The full sides is the design type I was going for.

Tuesday, March 3, 2015

Shoe Making: Women's Custom Shank - Insole

Over the years I have tried almost every way imaginable to make High Heel insoles for my theatrical works and have settled on this method as my 1st choice.

For me it is not a place to spend a lot of time and once you've been thru the process it is really straight forward.

1st go to the next few Estate sales in your area and buy heeled shoes that are close to the same height as you are planning. I would say plus or minus a 1/2" height and plus or minus 1 shoe size will be fine. Get a couple they are cheep.

Next (this is fun but takes some practice) tear them apart. This is a great excuse to take shoes apart and see what the production house does. The heel is on really well and I recommend putting it into a vice and hammering a large screwdriver in between (two one from each side) the heel (usually plastic) and the sole. Carefully pry all around until it comes loose. Or take it to a shoe repair man, he'll have it off in seconds.

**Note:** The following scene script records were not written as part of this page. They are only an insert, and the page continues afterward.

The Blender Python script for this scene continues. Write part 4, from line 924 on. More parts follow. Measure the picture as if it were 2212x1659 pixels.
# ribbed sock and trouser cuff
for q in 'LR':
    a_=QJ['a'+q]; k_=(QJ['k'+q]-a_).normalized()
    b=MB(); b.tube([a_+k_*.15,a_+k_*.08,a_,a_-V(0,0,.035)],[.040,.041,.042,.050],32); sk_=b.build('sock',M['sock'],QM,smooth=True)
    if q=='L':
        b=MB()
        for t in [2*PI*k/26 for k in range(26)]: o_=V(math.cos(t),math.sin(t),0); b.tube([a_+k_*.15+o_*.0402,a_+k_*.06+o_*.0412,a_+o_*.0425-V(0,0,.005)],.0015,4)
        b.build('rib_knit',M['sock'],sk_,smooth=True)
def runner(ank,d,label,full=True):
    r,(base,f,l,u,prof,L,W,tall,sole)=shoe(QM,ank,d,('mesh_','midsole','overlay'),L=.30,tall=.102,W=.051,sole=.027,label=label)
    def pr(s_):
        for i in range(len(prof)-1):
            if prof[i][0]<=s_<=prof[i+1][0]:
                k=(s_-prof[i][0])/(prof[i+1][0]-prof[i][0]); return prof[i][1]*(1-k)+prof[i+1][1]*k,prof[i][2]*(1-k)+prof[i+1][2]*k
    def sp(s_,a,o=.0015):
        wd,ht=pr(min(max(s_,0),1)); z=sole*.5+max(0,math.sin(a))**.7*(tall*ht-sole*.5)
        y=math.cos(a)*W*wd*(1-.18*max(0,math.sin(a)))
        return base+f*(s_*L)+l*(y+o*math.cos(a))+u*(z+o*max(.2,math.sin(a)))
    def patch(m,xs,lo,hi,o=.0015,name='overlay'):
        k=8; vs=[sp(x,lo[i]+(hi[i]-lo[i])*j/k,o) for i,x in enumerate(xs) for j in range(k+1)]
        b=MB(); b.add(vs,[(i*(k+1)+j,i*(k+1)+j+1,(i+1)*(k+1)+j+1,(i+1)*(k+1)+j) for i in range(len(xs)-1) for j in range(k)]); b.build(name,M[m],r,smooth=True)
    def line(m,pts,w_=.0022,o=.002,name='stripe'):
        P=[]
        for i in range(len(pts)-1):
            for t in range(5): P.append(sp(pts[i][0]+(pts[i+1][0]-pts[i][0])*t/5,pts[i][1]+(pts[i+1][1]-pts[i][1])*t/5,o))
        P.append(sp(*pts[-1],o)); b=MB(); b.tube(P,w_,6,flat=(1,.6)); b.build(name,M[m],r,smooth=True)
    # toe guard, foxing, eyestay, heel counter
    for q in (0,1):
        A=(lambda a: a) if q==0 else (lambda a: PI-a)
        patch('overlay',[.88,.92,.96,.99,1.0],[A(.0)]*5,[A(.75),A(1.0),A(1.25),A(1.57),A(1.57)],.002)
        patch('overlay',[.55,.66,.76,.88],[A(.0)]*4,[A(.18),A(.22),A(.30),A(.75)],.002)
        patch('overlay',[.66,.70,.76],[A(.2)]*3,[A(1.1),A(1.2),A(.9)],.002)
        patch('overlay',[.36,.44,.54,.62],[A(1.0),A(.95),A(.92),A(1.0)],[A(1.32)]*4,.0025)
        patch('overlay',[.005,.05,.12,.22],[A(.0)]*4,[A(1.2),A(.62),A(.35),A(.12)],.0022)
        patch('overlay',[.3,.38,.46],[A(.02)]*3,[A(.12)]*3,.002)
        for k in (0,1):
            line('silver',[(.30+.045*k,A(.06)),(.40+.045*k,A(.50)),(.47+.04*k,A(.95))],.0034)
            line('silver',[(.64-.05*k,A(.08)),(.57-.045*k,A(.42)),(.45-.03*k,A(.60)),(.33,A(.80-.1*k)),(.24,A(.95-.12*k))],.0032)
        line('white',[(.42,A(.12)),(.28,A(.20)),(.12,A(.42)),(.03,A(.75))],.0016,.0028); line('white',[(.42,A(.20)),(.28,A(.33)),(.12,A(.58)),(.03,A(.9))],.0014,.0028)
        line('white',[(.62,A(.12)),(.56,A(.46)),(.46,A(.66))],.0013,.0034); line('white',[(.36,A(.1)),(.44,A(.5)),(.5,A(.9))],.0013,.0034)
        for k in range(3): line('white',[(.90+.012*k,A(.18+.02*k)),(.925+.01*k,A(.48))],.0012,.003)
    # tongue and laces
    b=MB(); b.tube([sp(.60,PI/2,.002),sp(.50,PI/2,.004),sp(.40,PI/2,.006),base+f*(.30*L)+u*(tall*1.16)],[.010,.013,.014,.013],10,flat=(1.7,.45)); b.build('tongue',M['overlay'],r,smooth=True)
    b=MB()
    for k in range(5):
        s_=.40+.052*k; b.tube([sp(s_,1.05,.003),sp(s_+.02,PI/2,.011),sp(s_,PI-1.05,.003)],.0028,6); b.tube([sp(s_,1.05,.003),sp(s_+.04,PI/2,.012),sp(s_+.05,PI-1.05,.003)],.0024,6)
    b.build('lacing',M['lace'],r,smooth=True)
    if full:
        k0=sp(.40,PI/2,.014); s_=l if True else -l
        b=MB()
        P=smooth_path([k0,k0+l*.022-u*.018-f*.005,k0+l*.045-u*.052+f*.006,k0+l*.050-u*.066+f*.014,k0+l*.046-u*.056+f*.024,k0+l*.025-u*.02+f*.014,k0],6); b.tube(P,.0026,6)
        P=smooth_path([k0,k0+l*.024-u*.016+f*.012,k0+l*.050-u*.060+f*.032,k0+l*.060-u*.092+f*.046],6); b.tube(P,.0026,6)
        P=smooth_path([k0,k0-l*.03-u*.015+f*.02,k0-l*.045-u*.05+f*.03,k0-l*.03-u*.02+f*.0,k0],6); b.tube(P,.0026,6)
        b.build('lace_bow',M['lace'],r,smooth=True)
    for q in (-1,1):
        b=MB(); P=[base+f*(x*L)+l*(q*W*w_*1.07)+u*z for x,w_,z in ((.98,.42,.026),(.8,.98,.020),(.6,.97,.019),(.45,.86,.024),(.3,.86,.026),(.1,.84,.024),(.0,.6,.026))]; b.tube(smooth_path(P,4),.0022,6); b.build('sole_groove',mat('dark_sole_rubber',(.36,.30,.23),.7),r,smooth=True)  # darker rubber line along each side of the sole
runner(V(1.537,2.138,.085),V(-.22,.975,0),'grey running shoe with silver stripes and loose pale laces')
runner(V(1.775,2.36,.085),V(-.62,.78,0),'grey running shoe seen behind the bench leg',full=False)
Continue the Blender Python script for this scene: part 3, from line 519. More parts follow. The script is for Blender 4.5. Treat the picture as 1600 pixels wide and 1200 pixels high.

They look like this, you don't care about the BoF area that will be made to fit your last.
This very hard cardboard material is extremely durable and has the Shank imbedded into it; thats what we are after.

There are two ways to re-curve the shank encased in the insole. The trick is to go slow and make an absolute match to your last. Technically the shank is a piece of hardened or spring steel, it will bend to a new shape if moved far enough, if you use the hammer method hold the piece with a pair of pliers. Its trial and error until you get the shape correct, make it exact because you don't want to revisit this step later.

Skive and and glue two over size pieces of leather as shown.

Form to your last in your favorite manner.

Cut and grind to fit.

If you are reattaching the old heel or any production heel and the height does not exactly match your last you must regrind the mating surfaces so that the heel looks and lands in the right spot.

Attachment of the heel is critical and time consuming but done correctly the 1st time you will never have to rework it. Of all of your construction the heel attachment is paramount! it must not come off during use.
Use the holes where the original fasteners were in the insole we have scavenged, do not bother trying to drill thru the shank, it will never happen.